### Set task
Return the listing below in full, with every line exactly as it is.
============
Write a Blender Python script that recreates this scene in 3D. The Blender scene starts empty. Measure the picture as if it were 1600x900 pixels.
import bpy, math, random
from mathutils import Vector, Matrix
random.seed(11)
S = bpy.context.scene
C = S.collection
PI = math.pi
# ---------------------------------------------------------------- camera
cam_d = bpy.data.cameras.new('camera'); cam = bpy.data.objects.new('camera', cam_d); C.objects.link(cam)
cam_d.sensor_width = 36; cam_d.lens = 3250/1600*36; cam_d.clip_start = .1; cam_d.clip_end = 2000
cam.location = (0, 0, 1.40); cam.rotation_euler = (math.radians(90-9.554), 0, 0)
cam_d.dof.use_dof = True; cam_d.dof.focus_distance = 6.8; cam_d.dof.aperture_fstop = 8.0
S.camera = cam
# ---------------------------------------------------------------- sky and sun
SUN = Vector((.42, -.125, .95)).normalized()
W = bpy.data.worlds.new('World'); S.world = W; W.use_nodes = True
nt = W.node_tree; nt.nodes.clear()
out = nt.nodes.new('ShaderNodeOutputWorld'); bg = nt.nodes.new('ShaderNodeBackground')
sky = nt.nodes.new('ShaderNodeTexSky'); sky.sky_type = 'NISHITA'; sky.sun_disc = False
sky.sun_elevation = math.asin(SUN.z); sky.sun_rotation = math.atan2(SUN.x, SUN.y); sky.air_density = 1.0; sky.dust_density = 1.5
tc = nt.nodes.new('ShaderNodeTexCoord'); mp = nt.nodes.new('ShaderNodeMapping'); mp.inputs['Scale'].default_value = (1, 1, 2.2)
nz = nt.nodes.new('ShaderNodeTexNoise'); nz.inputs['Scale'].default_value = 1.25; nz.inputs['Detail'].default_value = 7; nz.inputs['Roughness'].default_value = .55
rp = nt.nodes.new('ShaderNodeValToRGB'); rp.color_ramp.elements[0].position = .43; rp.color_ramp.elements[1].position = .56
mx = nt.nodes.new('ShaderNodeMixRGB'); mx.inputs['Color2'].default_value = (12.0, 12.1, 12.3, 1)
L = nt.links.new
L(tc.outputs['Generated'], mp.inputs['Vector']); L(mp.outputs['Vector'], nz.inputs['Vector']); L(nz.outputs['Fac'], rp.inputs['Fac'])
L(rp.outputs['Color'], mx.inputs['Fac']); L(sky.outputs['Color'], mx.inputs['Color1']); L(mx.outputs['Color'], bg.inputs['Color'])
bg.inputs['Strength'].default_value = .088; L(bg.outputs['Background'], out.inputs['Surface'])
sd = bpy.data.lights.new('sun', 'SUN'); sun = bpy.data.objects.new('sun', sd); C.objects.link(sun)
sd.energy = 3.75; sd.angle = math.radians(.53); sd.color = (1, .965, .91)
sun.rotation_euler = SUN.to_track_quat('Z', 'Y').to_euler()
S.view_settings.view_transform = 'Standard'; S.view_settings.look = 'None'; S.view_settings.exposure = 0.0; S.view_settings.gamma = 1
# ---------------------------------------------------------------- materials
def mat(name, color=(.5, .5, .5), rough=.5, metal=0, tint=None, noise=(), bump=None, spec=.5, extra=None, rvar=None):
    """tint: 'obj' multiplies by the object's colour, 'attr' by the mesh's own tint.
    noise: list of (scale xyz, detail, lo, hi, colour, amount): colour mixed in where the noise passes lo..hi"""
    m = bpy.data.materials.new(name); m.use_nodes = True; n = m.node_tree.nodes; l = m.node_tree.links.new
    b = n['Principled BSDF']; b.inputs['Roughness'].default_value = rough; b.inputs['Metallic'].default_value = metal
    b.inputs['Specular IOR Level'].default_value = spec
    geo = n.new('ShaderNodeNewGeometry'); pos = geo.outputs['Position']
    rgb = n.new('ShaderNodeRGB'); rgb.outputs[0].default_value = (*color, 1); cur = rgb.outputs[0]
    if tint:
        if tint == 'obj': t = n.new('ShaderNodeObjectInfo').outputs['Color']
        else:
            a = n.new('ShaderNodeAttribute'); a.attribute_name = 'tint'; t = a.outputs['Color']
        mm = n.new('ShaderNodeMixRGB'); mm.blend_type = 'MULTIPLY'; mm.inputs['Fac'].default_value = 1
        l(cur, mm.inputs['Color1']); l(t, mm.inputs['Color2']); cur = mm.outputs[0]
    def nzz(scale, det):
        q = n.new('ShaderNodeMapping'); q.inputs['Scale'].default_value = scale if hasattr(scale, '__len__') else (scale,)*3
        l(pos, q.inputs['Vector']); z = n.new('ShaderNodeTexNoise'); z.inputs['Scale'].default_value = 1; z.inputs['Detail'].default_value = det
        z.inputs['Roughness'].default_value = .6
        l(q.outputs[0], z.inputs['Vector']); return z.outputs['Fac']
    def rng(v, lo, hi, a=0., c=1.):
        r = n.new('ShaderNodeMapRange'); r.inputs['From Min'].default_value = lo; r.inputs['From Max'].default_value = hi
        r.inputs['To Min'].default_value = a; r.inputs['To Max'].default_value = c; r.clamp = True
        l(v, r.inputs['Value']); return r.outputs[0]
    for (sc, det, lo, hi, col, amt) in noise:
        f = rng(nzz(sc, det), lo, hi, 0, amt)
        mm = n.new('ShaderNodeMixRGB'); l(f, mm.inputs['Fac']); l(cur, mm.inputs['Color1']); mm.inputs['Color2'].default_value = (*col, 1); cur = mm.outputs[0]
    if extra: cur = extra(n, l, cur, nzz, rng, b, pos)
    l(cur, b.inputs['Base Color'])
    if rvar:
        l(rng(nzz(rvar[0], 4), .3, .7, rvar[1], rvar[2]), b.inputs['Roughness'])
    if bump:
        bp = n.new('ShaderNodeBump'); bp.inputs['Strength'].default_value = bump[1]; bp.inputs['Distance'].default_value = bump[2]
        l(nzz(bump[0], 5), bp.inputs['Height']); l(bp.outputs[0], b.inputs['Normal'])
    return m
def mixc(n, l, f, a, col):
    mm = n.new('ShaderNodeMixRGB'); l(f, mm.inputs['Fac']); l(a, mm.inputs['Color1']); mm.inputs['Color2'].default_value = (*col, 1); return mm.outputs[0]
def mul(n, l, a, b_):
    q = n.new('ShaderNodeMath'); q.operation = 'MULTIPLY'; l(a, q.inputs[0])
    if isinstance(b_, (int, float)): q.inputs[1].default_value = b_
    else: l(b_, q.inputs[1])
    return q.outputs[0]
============
### Task answer
Write a Blender Python script that recreates this scene in 3D. The Blender scene starts empty. Measure the picture as if it were 1600x900 pixels.
import bpy, math, random
from mathutils import Vector, Matrix
random.seed(11)
S = bpy.context.scene
C = S.collection
PI = math.pi
# ---------------------------------------------------------------- camera
cam_d = bpy.data.cameras.new('camera'); cam = bpy.data.objects.new('camera', cam_d); C.objects.link(cam)
cam_d.sensor_width = 36; cam_d.lens = 3250/1600*36; cam_d.clip_start = .1; cam_d.clip_end = 2000
cam.location = (0, 0, 1.40); cam.rotation_euler = (math.radians(90-9.554), 0, 0)
cam_d.dof.use_dof = True; cam_d.dof.focus_distance = 6.8; cam_d.dof.aperture_fstop = 8.0
S.camera = cam
# ---------------------------------------------------------------- sky and sun
SUN = Vector((.42, -.125, .95)).normalized()
W = bpy.data.worlds.new('World'); S.world = W; W.use_nodes = True
nt = W.node_tree; nt.nodes.clear()
out = nt.nodes.new('ShaderNodeOutputWorld'); bg = nt.nodes.new('ShaderNodeBackground')
sky = nt.nodes.new('ShaderNodeTexSky'); sky.sky_type = 'NISHITA'; sky.sun_disc = False
sky.sun_elevation = math.asin(SUN.z); sky.sun_rotation = math.atan2(SUN.x, SUN.y); sky.air_density = 1.0; sky.dust_density = 1.5
tc = nt.nodes.new('ShaderNodeTexCoord'); mp = nt.nodes.new('ShaderNodeMapping'); mp.inputs['Scale'].default_value = (1, 1, 2.2)
nz = nt.nodes.new('ShaderNodeTexNoise'); nz.inputs['Scale'].default_value = 1.25; nz.inputs['Detail'].default_value = 7; nz.inputs['Roughness'].default_value = .55
rp = nt.nodes.new('ShaderNodeValToRGB'); rp.color_ramp.elements[0].position = .43; rp.color_ramp.elements[1].position = .56
mx = nt.nodes.new('ShaderNodeMixRGB'); mx.inputs['Color2'].default_value = (12.0, 12.1, 12.3, 1)
L = nt.links.new
L(tc.outputs['Generated'], mp.inputs['Vector']); L(mp.outputs['Vector'], nz.inputs['Vector']); L(nz.outputs['Fac'], rp.inputs['Fac'])
L(rp.outputs['Color'], mx.inputs['Fac']); L(sky.outputs['Color'], mx.inputs['Color1']); L(mx.outputs['Color'], bg.inputs['Color'])
bg.inputs['Strength'].default_value = .088; L(bg.outputs['Background'], out.inputs['Surface'])
sd = bpy.data.lights.new('sun', 'SUN'); sun = bpy.data.objects.new('sun', sd); C.objects.link(sun)
sd.energy = 3.75; sd.angle = math.radians(.53); sd.color = (1, .965, .91)
sun.rotation_euler = SUN.to_track_quat('Z', 'Y').to_euler()
S.view_settings.view_transform = 'Standard'; S.view_settings.look = 'None'; S.view_settings.exposure = 0.0; S.view_settings.gamma = 1
# ---------------------------------------------------------------- materials
def mat(name, color=(.5, .5, .5), rough=.5, metal=0, tint=None, noise=(), bump=None, spec=.5, extra=None, rvar=None):
    """tint: 'obj' multiplies by the object's colour, 'attr' by the mesh's own tint.
    noise: list of (scale xyz, detail, lo, hi, colour, amount): colour mixed in where the noise passes lo..hi"""
    m = bpy.data.materials.new(name); m.use_nodes = True; n = m.node_tree.nodes; l = m.node_tree.links.new
    b = n['Principled BSDF']; b.inputs['Roughness'].default_value = rough; b.inputs['Metallic'].default_value = metal
    b.inputs['Specular IOR Level'].default_value = spec
    geo = n.new('ShaderNodeNewGeometry'); pos = geo.outputs['Position']
    rgb = n.new('ShaderNodeRGB'); rgb.outputs[0].default_value = (*color, 1); cur = rgb.outputs[0]
    if tint:
        if tint == 'obj': t = n.new('ShaderNodeObjectInfo').outputs['Color']
        else:
            a = n.new('ShaderNodeAttribute'); a.attribute_name = 'tint'; t = a.outputs['Color']
        mm = n.new('ShaderNodeMixRGB'); mm.blend_type = 'MULTIPLY'; mm.inputs['Fac'].default_value = 1
        l(cur, mm.inputs['Color1']); l(t, mm.inputs['Color2']); cur = mm.outputs[0]
    def nzz(scale, det):
        q = n.new('ShaderNodeMapping'); q.inputs['Scale'].default_value = scale if hasattr(scale, '__len__') else (scale,)*3
        l(pos, q.inputs['Vector']); z = n.new('ShaderNodeTexNoise'); z.inputs['Scale'].default_value = 1; z.inputs['Detail'].default_value = det
        z.inputs['Roughness'].default_value = .6
        l(q.outputs[0], z.inputs['Vector']); return z.outputs['Fac']
    def rng(v, lo, hi, a=0., c=1.):
        r = n.new('ShaderNodeMapRange'); r.inputs['From Min'].default_value = lo; r.inputs['From Max'].default_value = hi
        r.inputs['To Min'].default_value = a; r.inputs['To Max'].default_value = c; r.clamp = True
        l(v, r.inputs['Value']); return r.outputs[0]
    for (sc, det, lo, hi, col, amt) in noise:
        f = rng(nzz(sc, det), lo, hi, 0, amt)
        mm = n.new('ShaderNodeMixRGB'); l(f, mm.inputs['Fac']); l(cur, mm.inputs['Color1']); mm.inputs['Color2'].default_value = (*col, 1); cur = mm.outputs[0]
    if extra: cur = extra(n, l, cur, nzz, rng, b, pos)
    l(cur, b.inputs['Base Color'])
    if rvar:
        l(rng(nzz(rvar[0], 4), .3, .7, rvar[1], rvar[2]), b.inputs['Roughness'])
    if bump:
        bp = n.new('ShaderNodeBump'); bp.inputs['Strength'].default_value = bump[1]; bp.inputs['Distance'].default_value = bump[2]
        l(nzz(bump[0], 5), bp.inputs['Height']); l(bp.outputs[0], b.inputs['Normal'])
    return m
def mixc(n, l, f, a, col):
    mm = n.new('ShaderNodeMixRGB'); l(f, mm.inputs['Fac']); l(a, mm.inputs['Color1']); mm.inputs['Color2'].default_value = (*col, 1); return mm.outputs[0]
def mul(n, l, a, b_):
    q = n.new('ShaderNodeMath'); q.operation = 'MULTIPLY'; l(a, q.inputs[0])
    if isinstance(b_, (int, float)): q.inputs[1].default_value = b_
    else: l(b_, q.inputs[1])
    return q.outputs[0]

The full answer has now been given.